The declaration came as Norwegian Air reported 1.68 million passengers in March and regional arm Wideroe with 350,000.
The month was characterised by strong demand for early Easter holiday traffic and continued “encouraging demand” for spring and summer travel, the Scandinavian airline group noted.
Chief executive Geir Karlsen said: “We are very pleased with the solid traffic figures in March, and it is great to see that so many chose to fly with us for their Easter holiday travels.
“The continued high load factor demonstrates that our customers appreciate the route network we offer and that we have adapted our capacity well for the winter and spring seasons.”

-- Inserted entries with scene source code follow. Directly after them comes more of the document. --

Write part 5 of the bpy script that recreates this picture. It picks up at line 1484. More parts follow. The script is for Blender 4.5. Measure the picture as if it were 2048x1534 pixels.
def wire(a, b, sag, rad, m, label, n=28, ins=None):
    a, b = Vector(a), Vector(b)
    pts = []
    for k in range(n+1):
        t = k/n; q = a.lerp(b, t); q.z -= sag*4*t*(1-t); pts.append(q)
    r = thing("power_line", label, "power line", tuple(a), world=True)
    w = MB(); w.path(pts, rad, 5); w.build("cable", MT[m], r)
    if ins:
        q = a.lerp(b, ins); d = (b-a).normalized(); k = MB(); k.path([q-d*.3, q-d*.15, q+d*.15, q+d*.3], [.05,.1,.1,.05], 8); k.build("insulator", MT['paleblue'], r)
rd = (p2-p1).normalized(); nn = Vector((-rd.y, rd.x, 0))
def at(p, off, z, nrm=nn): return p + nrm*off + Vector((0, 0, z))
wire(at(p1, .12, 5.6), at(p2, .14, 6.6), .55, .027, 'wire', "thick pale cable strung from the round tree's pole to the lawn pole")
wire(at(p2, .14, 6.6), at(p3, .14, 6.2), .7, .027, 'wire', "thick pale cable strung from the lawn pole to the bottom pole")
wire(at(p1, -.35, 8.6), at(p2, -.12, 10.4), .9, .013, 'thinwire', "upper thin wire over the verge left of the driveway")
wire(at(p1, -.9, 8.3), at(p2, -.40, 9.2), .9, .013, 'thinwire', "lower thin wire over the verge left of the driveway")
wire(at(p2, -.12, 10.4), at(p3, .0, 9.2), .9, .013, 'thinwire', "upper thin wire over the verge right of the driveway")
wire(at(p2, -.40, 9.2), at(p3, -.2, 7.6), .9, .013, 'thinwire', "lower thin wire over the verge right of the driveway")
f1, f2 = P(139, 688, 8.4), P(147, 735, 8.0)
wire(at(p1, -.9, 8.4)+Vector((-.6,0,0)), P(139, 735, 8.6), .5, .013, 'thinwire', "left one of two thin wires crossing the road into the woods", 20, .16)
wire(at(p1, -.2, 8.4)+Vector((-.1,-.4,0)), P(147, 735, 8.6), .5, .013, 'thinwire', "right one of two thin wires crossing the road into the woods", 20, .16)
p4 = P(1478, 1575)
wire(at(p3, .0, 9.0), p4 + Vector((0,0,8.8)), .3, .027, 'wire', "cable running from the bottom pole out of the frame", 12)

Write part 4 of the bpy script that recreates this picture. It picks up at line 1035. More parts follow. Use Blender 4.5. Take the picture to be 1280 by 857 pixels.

He added: “While we are pleased with the solid demand and encouraging booking trends for the summer season, we are of course mindful of the wider economic environment, including the recent increase in fuel prices.
“Through our fuel hedging strategy, we have built a buffer against volatility, which is crucial for us to continue to offer competitive fares to our customers through the coming season.”
Norwegian Air operated an average of 78 aircraft last month, with capacity down by 6% year on year but with an improved load factor of 87.7%
Wideroe’s load factor of 73.8% in the month was up 3.1 percentage points from March last year.
The regional carrier’s chief executive Tore Jenssen said: “I am pleased with our performance this month.
"High regularity and punctuality are critical for the local communities that rely on us, and our March passenger and load factor figures show that we continue to deliver a reliable service throughout our network.”